BEYANATLAR SPEKÜLASYON KOKUYOR! SALİH ÇAMOĞLU / KARADENİZİN SESİ GAZETESİ

BEYANATLAR SPEKÜLASYON KOKUYOR! SALİH ÇAMOĞLU / KARADENİZİN SESİ GAZETESİ

Fındıkta yaşanan don olayının ardından herkes uzman oldu ve görüş bildirmeye başladı.

Don olayının fındığa olumsuz etkileri hakkında birbirinden farklı görüşler var. Kimileri zarar ziyanın için "abartıldığı kadar yok" derken, bazı görüşler ise "bu yıldan geçtik, önümüzdeki iki yıl da gitti" şeklinde dile geliyor.

Konuyla ilgili olarak Fındık İhracatçıları Başkanı ve aynı zamanda fındık ihracatçısı olan ve sektörü en iyi bilen Edip Sevinç’in de önemli açıklamaları oldu.

Sevinç, fındıkta yaşanan don alayı hakkında bilimsel görüş beyan eden Ordu Üniversitesi Ziraat Fakültesi Dekanı Prof. Dr. Turan Karadeniz’in açıklamalarına karşı sert çıktı.

Açıkçası, "saçma sapan bilgilerle piyasayı karıştırmayın, üreticiyi karamsarlığa atmayın" dedi Sevinç.

Bilimsel ve reel verilere göre konuşanlara saygı duyarız, bir araştırma sonucu bilim adamı konuşmuş ise onun görüşü çok önemlidir.

Prof. Karadeniz, yaşanan don olayına değiniyor, fındığa verdiği zarar noktasında bilgi veriyor ama herhangi bir araştırma yapmadan, varsayım üzerine konuşuyor.

Edip Sevinç de bir bilim adamının, bölgeyi ilgilendiren fındık gibi önemli bir ürünün akıbeti hakkında, elinde bir veri olmadan, sırf varsayımlara dayanarak konuşması üzerine çileden çıkıyor ve veryansın ediyor.

Ağzı olan konuşmamalı...

Fındık büyük bir sektördür, üreticisinden nihai tüketicisine kadar aracılar dahil önemli bir kesimi bünyesinde barındırıyor, ekmek veriyor, iş veriyor, bunca insanın geçimini temin ediyor.

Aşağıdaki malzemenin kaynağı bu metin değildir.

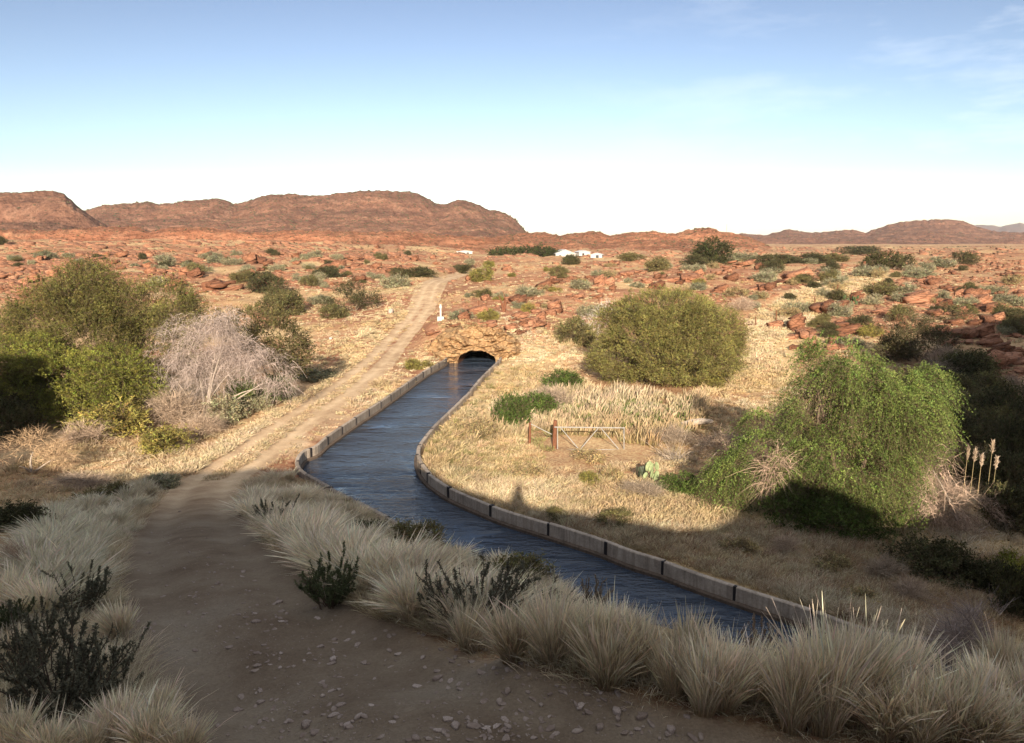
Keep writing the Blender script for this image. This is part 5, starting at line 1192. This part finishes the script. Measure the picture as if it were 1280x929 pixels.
def box(name, c, s, mat, parent, bev=0.02):
    bm = bmesh.new(); bmesh.ops.create_cube(bm, size=1, matrix=Matrix.Translation(c) @ Matrix.Diagonal((*s, 1)))
    bmesh.ops.bevel(bm, geom=bm.edges[:], offset=bev, segments=1, affect='EDGES')
    me = bpy.data.meshes.new(name); bm.to_mesh(me); bm.free(); me.materials.append(mat); return link(name, me, parent)
box('block', (0, 0, 0.2), (0.75, 0.6, 0.55), M_WHITE, mk); box('post', (0, 0, 1.15), (0.2, 0.16, 1.4), M_WHITE, mk)
box('plate', (0, -0.1, 1.55), (0.3, 0.04, 0.28), M_WHITE, mk, 0.01)
p = hit(489, 392)[0]; V, Fc = HULL[4]; put('white_stone', mesh_np('white_stone', V, Fc, M_STONE), p + [0, 0, 0.3], 0.9, 0.7, 1.6, 0.4, 'pale upright stone on the left verge of the track', 'stone')
p = hit(413, 424)[0]; put('white_stone', mesh_np('white_stone', V, Fc, M_WHITE), p + [0, 0, 0.1], 0.7, 0.6, 0.5, 1.4, 'whitish round stone below the dark acacia at the verge', 'stone')
# log and earth mound
p = hit(862, 538)[0]; m_ = px_size(p)
V, Qs = tube([(-0.6, 0, 0.35), (0.1, 0.1, 0.5), (0.8, 0.0, 0.62), (1.5, 0.2, 0.55)], [0.16, 0.22, 0.2, 0.12], 9)
o = link('fallen_log', capped('fallen_log', V, Qs, 9, M_GREYWOOD)); o.location = p; tag(o, 'weathered grey log lying on the earth left of the drooping tree', 'log')
for k, (u, v, w, h, lab) in enumerate([(815, 604, 18, 30, 'pale green prickly pear in front of the dead branches'), (803, 602, 14, 26, 'dark prickly pear left of the pale green one'), (1066, 381, 16, 13, 'dark green cactus on the outcrop in the yellow grass')]):
    p = hit(u, v)[0]; m_ = px_size(p); root = empty('prickly_pear', p); tag(root, lab, 'cactus')
    r = np.random.default_rng(70 + k); H = h * m_; Wd_ = w * m_
    mp_, tp_, bp_ = mat_new('cactus_skin', 0.6, 0.3); cc = [(0.27, 0.32, 0.16), (0.05, 0.06, 0.035), (0.06, 0.085, 0.03)][k]
    tp_.links.new(ramp(tp_, noise(tp_, 8, 4, 0.6, objcoord(tp_)), [(0.3, tuple(x * 0.6 for x in cc)), (0.7, cc)]), bp_.inputs['Base Color'])
    for j in range(13):
        f = r.random()
        bm = bmesh.new(); s_ = H * r.uniform(0.16, 0.24)
        bmesh.ops.create_uvsphere(bm, u_segments=12, v_segments=8, radius=1, matrix=Matrix.Translation((r.normal(0, Wd_ * 0.3), r.normal(0, Wd_ * 0.2), s_ * 0.6 + f * (H - s_ * 1.4))) @ Matrix.Rotation(r.random() * 3, 4, 'Z') @ Matrix.Rotation(r.normal(0, 0.4), 4, 'Y') @ Matrix.Diagonal((s_ * 0.62, s_ * 0.16, s_, 1)))
        me = bpy.data.meshes.new('pad'); bm.to_mesh(me); bm.free(); me.materials.append(mp_)
        for pl in me.polygons: pl.use_smooth = True
        link('pad', me, root)

# ------------------------------------------------------------------ farm
def house(u, v, y, w, d, h, rh, rz, label, doors, nm='farmhouse'):
    p = PV(u, v, y); p[2] = zat(p[0], p[1])
    root = empty(nm, p, rz); tag(root, label, 'house')
    bm = bmesh.new()
    pr = [(-w / 2, 0), (w / 2, 0), (w / 2, h), (0, h + rh), (-w / 2, h)]
    a = [bm.verts.new((x, -d / 2, z)) for x, z in pr]; b = [bm.verts.new((x, d / 2, z)) for x, z in pr]
    bm.faces.new(a); bm.faces.new(b[::-1])
    for i in range(5): bm.faces.new((a[i], b[i], b[(i + 1) % 5], a[(i + 1) % 5]))
    bmesh.ops.recalc_face_normals(bm, faces=bm.faces)
    me = bpy.data.meshes.new('wall'); bm.to_mesh(me); bm.free(); me.materials.append(M_WHITE); link('wall', me, root)
    V, Fs = [], []
    for s_ in (-1, 1):
        n = len(V); e = 0.4
        for yy in (-d / 2 - e, d / 2 + e):
            for z0_ in (0.03, 0.15):
                V += [(0, yy, h + rh + z0_), (s_ * (w / 2 + e), yy, h - rh * e / (w / 2) + z0_)]
        Fs += [tuple(n + i for i in f) for f in ((0, 1, 3, 2), (4, 6, 7, 5), (0, 4, 5, 1), (2, 3, 7, 6), (1, 5, 7, 3))]
    link('roof', py_mesh('roof', V, Fs, M_ROOF), root)
    for (dx, ww, hh, zz, nmn) in doors:
        box(nmn, (dx, -d / 2 - 0.02, zz + hh / 2), (ww, 0.1, hh), M_DARKWIN, root, 0.01)
house(704, 324, 390, 9.5, 12, 2.9, 1.7, 0.12, 'white farmhouse with a white gable among dark trees on the plain', [(-2.6, 1.2, 1.1, 1.0, 'window'), (0.6, 1.0, 2.0, 0.05, 'door'), (2.8, 1.2, 1.1, 1.0, 'window')])
house(746, 322, 395, 5.5, 6, 1.6, 0.7, -0.2, 'low white shed right of the white farmhouse', [(0.5, 1.4, 1.3, 0.05, 'door')], 'farm_shed')
house(728, 321, 405, 6, 6, 1.9, 0.7, 0.3, 'small white shed just behind the farmhouse, half hidden', [(-0.8, 1.0, 1.3, 0.05, 'door')], 'farm_shed')
house(581, 321, 400, 7.5, 5, 1.3, 0.5, 0.05, 'long low white shed alone on the plain left of the farm trees', [(1.5, 1.2, 1.0, 0.05, 'door')], 'farm_shed')
p = PV(908, 291, 760)
g = Geo(); V, Qs = tube([(0, 0, -4), (0, 0, 3), (0, 0, 8)], [0.22, 0.18, 0.1], 4); g.add(V, Qs, np.array((0.3, 0.3, 0.3)))
for z in (4.0, 6.0, 7.5):
    V, Qs = tube([(-0.9, 0, z), (0, 0, z), (0.9, 0, z)], 0.12, 4); g.add(V, Qs, np.array((0.3, 0.3, 0.3)))
o = link('radio_mast', g.mesh('radio_mast', M_TWIG)); o.location = p; tag(o, 'thin radio mast on the low red ridge against the sky', 'mast')

# ------------------------------------------------------------------ the air
bm = bmesh.new(); bmesh.ops.create_cube(bm, size=1, matrix=Matrix.Translation((0, 7500, 90)) @ Matrix.Diagonal((29000, 16400, 300, 1)))
me = bpy.data.meshes.new('haze'); bm.to_mesh(me); bm.free()
mh = bpy.data.materials.new('haze'); mh.use_nodes = True; th = mh.node_tree; th.nodes.remove(th.nodes['Principled BSDF'])
pv = th.nodes.new('ShaderNodeVolumePrincipled'); pv.inputs['Color'].default_value = (0.86, 0.90, 0.96, 1); pv.inputs['Density'].default_value = 0.00004; pv.inputs['Anisotropy'].default_value = 0.0
th.links.new(pv.outputs[0], th.nodes['Material Output'].inputs['Volume'])
me.materials.append(mh); tag(link('haze', me), kind='stuff')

İhracat boyutu var, fındık tüketicisinin yarısından çoğunu Avrupalı nihai tüketici oluşturuyor.

Fındık üzerine konuşulurken, nihai tüketiciye varana kadar bütün kesimleri tatmin edecek veriler üzerinden konuşulmalı.

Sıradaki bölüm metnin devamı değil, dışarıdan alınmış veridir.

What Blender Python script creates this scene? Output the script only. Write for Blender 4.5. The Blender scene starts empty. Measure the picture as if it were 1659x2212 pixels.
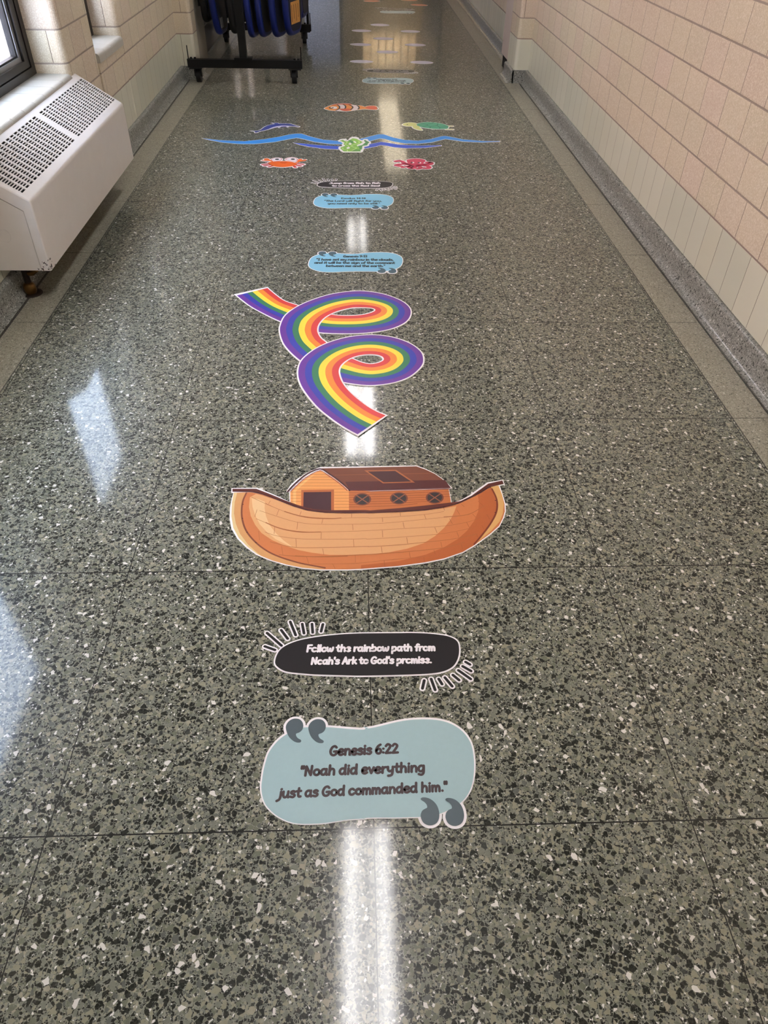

Mart ayının sonu ile nisan ayının başında don olayı Karadeniz bölgesinde yaşandı mı yaşandı, yaşanan don fındık verimini ne derece etkiledi veya etkileyecek.

Bu konuda ortaya bir veri koyan yok ama bu yaşanan don olayının 2005’te yaşanan don olayı kadar etkili olmadığı da bir gerçek.

Kaldı ki, fındığın yarısından çoğunu zaten batı bölgesi üretiyor, o bölgede don olayı yaşanmadı, verimin düşmesi gibi bir sorun da yok.

Yaşanan don olayı fındık üretimini biraz düşürecek olsa, rekoltenin düşmesine sebebiyet verse de, yapılan spekülasyonların üreticiye hiçbir katkısı yok.

Üretici kesimi fındığını satmış parasını almış ya da alacak, piyasada fındığın kilosunun, don olayına bağlı olarak 10 lira veya 15 lira olması üreticinin cebine ek olarak para girmesini sağlamıyor.

Türkiye’deki fındığın yaklaşık yüzde 40’ını ihraç eden Trabzon’daki fındık ihracatçılarının da stok yapma şansları yok, fındığın artması veya normal seyrinde kalması işi fındık ihracatı olan firmalara da yaramıyor.

Kime mi yarıyor spekülasyonlar, stokçulara yarıyor.

Dolayısıyla, 2014 yılında fındık don olayından ne kadar zarar görmüş ise rekolte ne kadar gerçekleşmiş ise önümüzdeki fındık ayında ortaya çıkacak, üretici mağdur mu oldu yoksa söylendiği gibi don alayı fazla etkilemedi mi, her şey açığa çıkacak ve piyasa buna göre oluşacaktır.

Yazımızın başında da ifade ettiğimiz gibi fındık don olayından etkilenmiş ise bunun bir tespiti vardır, bu tespitin zamanı da fındığın ürün vermeye başladığı dönemdir, gerçek hasar tespiti ancak Haziran ayında ortaya çakır.

Şu an için yapılan her türlü konuşma ve görüş belirtme sektörde insanların kafasını karıştırmaya yarar, açıkçası spekülasyona yol açar o kadar!